Tensions mount as Tunisian govt, opposition trade insults
Yadh Ben Achour, a respected lawyer who led a group of people last year seeking to promote the objectives of the revolution, did not mince his words in an interview with daily La Presse at the end of August. “We risk finding ourselves before long, in a dictatorship worse than that of (ousted president Zine El Abidine) Ben Ali, a theocratic dictatorship. We risk losing one of the revolution’s greatest achievements, freedom of expression,” he said.
One dispute feeding the growing political crisis is the government’s controversial appointment of new directors to head state media firms, prompting their staff and opposition activists to accuse the ruling Ennahda party of interfering with the media.
Another is the trial of two artists who risk five years in jail for disturbing public order and attacking morals.
All week, newspapers have published editorials accusing the Islamists of seeking to strengthen their grip on power, instead of concentrating on drafting a new constitution, which has been heavily delayed by divisions within the coalition government.
“The government, with its dominant party, is bent on hegemony and has exceeded its prerogatives,” Tunisian daily La Presse charged on Thursday. “Tasked with moving the country forward and dealing with urgent situations, it is busy monopolizing power,” it added.
Le Quotidien, another daily, denounced what it called “a decadent strategy of the state party, in this case Ennahda, aimed at neutralizing all its rivals for electoral purposes.”
The ruling party has shrugged off the criticism, presenting itself as the only political force capable of leading the country and seeing behind the volley of accusations the remnants of Ben Ali’s now-defunct party at work.
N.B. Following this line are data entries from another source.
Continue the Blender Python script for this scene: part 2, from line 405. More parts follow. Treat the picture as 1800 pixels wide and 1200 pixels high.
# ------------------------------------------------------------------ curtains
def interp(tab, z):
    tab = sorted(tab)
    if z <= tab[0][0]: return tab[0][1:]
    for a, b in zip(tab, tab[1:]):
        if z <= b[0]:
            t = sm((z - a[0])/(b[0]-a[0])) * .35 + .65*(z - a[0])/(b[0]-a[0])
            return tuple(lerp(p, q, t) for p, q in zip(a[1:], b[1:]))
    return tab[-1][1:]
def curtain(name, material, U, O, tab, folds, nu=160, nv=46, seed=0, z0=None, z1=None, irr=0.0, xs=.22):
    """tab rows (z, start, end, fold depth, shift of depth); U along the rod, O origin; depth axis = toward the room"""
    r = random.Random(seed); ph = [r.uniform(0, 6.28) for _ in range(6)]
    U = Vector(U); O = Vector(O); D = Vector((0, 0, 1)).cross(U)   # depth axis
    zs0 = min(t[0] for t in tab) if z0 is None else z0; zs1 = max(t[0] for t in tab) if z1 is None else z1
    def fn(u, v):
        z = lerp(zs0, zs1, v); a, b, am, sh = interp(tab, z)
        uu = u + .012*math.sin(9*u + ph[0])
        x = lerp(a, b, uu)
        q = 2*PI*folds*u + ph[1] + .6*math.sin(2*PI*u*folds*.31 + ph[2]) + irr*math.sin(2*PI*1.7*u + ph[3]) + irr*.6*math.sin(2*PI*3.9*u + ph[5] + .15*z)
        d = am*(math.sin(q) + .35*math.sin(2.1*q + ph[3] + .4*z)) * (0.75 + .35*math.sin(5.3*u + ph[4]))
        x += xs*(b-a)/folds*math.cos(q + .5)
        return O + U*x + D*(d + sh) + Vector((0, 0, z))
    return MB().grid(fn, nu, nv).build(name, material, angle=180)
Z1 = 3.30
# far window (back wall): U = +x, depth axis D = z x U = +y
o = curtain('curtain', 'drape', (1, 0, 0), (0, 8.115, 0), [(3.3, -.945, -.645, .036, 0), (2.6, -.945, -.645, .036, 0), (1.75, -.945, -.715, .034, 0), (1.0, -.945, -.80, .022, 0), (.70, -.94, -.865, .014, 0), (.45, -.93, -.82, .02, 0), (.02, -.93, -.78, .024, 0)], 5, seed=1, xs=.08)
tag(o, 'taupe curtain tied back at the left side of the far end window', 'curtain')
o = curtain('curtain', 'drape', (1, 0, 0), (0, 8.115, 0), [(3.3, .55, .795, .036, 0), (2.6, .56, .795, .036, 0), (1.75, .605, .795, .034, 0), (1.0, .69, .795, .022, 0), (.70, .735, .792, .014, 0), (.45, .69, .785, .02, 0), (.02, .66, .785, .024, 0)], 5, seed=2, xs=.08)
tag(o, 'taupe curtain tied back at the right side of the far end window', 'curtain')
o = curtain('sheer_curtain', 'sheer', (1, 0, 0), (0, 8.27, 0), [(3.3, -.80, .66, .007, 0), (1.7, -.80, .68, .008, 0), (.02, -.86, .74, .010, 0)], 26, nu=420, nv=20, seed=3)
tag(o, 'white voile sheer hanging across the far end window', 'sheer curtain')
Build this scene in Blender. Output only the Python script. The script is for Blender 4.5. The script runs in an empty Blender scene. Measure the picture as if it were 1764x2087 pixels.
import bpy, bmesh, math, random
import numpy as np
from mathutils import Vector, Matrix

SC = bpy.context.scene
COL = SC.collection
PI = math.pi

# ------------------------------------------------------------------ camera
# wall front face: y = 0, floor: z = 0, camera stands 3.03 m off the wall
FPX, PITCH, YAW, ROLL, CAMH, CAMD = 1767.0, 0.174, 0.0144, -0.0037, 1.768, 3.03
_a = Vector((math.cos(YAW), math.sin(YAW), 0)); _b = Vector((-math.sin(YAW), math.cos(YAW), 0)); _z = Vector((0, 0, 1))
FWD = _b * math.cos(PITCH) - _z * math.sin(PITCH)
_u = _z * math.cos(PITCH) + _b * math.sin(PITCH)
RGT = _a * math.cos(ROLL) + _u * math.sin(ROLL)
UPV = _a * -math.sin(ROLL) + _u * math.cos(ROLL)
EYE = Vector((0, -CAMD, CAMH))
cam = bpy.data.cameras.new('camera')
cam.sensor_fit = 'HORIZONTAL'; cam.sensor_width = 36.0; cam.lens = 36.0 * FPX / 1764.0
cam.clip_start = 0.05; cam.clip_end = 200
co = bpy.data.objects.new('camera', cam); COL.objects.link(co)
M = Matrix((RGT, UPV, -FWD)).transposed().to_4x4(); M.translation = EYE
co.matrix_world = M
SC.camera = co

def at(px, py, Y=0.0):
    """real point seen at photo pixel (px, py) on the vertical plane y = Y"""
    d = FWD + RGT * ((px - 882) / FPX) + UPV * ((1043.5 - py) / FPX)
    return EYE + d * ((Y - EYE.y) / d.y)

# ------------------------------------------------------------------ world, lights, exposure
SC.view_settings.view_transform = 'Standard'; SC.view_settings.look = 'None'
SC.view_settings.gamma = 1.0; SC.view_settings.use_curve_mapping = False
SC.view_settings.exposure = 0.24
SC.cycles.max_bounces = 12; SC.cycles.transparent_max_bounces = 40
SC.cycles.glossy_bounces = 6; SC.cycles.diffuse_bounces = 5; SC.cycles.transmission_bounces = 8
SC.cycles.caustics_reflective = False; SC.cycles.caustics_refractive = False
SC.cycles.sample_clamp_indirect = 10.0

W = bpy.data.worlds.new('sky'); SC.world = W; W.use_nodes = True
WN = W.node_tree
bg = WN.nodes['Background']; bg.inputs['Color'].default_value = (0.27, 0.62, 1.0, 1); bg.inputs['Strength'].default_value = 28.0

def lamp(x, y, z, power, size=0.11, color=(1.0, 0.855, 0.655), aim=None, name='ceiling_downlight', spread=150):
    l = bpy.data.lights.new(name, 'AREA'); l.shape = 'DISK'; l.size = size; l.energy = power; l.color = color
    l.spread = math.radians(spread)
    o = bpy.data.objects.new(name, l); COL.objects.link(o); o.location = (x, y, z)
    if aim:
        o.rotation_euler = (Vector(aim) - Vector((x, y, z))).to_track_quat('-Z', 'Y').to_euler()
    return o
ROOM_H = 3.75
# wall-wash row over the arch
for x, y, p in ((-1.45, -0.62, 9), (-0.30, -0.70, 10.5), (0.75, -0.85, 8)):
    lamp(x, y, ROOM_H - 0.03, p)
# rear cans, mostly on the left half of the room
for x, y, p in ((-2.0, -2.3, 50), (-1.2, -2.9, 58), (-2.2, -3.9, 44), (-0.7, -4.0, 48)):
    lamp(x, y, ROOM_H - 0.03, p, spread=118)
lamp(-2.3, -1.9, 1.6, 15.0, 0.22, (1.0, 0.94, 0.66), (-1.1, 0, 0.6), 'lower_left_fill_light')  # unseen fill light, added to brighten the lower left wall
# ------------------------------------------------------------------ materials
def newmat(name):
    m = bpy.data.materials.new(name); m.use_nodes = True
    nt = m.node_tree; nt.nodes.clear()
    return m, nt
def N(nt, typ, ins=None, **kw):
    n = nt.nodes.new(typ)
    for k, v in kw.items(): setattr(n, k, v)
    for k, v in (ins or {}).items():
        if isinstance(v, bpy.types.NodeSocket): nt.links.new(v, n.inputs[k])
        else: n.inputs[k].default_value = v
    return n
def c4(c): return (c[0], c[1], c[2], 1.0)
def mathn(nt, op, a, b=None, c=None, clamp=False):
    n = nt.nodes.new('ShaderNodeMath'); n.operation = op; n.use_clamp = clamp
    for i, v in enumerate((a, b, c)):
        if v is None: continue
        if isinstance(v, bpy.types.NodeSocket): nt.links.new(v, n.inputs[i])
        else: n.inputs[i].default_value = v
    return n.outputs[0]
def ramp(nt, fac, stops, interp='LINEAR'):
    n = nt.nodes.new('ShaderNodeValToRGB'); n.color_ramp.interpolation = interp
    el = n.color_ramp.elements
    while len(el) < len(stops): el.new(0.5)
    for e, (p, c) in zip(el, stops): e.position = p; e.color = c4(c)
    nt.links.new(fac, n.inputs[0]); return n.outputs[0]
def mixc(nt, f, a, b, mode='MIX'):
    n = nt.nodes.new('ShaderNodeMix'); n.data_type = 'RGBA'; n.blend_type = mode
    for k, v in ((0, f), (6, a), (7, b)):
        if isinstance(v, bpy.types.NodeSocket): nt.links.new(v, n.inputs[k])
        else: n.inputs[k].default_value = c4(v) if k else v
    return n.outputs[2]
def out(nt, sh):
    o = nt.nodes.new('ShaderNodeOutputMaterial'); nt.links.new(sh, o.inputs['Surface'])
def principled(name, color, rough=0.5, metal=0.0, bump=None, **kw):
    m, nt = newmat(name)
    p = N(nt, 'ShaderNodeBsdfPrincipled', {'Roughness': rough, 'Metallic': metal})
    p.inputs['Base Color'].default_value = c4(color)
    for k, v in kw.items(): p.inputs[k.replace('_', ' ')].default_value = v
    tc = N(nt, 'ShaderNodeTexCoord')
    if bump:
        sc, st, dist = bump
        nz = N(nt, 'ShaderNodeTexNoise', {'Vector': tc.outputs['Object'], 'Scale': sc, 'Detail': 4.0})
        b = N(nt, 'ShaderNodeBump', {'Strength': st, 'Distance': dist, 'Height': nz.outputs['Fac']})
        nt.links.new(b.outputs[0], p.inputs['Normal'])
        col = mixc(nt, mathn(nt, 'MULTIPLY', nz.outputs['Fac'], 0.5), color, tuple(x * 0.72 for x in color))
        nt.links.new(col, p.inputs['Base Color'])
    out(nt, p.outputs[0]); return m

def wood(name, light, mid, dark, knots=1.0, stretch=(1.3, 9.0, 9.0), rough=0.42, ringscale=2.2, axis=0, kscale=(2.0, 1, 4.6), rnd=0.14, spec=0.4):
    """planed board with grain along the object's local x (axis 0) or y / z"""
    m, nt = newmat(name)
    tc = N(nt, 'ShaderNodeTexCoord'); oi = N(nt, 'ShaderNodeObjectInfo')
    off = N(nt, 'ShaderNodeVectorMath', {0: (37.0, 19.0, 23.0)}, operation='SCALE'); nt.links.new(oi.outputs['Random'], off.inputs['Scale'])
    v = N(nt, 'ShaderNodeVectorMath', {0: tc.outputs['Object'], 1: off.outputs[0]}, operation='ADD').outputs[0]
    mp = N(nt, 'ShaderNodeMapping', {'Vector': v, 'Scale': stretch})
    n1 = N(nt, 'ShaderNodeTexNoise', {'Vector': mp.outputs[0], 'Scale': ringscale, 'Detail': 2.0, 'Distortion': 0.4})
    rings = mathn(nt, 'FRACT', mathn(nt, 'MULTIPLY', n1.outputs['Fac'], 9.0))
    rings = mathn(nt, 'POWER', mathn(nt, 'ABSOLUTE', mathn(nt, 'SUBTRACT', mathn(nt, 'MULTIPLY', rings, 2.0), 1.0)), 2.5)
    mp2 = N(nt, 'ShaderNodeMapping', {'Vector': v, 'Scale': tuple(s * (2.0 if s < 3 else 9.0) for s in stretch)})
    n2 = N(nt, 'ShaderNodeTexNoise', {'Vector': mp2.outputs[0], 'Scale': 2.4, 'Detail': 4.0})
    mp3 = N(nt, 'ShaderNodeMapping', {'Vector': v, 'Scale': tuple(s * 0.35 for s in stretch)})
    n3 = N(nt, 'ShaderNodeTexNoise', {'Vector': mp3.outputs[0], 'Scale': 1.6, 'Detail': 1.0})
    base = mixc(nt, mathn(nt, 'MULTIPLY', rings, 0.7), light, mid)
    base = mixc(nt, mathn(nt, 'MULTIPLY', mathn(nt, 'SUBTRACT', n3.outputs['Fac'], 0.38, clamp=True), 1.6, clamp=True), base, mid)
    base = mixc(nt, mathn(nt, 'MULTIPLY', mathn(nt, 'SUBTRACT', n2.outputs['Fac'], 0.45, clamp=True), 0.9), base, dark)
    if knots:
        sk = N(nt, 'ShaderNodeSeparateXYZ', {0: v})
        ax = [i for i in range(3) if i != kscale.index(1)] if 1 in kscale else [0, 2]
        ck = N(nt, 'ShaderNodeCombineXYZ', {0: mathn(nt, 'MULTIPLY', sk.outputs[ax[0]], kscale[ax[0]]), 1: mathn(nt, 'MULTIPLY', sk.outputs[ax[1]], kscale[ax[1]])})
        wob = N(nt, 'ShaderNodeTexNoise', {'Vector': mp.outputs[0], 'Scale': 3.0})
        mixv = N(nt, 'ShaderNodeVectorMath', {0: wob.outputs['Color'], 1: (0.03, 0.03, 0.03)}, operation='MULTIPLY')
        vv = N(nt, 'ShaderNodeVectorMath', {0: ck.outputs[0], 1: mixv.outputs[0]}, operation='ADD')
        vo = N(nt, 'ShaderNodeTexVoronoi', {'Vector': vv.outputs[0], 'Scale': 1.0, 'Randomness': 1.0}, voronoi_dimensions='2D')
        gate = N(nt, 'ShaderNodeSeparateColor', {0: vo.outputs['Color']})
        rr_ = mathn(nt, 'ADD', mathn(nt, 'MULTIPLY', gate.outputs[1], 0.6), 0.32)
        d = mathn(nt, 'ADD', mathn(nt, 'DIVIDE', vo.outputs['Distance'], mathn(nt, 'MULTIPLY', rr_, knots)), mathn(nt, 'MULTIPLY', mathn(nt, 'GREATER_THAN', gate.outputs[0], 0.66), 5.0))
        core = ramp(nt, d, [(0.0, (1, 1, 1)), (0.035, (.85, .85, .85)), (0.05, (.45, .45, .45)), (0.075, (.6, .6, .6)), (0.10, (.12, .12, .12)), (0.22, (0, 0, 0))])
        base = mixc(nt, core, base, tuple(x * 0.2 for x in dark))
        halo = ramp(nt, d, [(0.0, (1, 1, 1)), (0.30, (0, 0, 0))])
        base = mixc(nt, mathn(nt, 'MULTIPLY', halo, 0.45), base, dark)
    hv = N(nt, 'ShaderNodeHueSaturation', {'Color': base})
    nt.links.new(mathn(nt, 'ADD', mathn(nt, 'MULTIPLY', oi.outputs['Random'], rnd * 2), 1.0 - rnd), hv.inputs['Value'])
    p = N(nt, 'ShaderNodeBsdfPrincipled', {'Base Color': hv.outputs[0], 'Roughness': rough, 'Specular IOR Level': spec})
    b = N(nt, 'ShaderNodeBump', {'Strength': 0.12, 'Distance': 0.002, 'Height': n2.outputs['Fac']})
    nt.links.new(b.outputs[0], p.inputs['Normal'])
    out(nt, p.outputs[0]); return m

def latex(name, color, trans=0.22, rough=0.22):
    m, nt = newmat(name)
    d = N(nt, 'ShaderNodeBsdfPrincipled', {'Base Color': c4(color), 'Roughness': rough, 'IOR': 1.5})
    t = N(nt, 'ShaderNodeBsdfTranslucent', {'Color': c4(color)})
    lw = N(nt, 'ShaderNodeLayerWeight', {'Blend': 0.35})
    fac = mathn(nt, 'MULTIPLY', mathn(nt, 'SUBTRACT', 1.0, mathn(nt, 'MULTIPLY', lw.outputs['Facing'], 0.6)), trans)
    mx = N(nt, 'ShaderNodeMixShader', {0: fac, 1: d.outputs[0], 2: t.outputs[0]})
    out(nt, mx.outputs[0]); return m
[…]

An informal political movement known as “Ekbes” (“Get a move on” in Arabic) that is close to the moderate Islamist party, has been organizing protests in recent days, urging the government to “tighten the screw.” On Friday, it brought thousands onto the streets of the Kasbah in Tunis, the site of the government headquarters, calling for the media and political spheres to be purged of former regime figures and other “counter-revolutionaries.”
A favorite target is Beji Caid Essebsi, a senior official during the first years of Ben Ali’s rule who steered Tunisia in the aftermath of the revolution, whose Call of Tunisia party, launched in June, is gaining popularity. “It’s not logical that after the revolution the information should be in the hands of the enemies of the revolution,” said Habib Ellouze, one of various Ennahda officials addressing Friday’s rally, who accused journalists of “plotting.”
Riadh Chaibi, another senior Ennahda official, promised a law banning the remnants of the deposed regime from Tunisia’s political arena.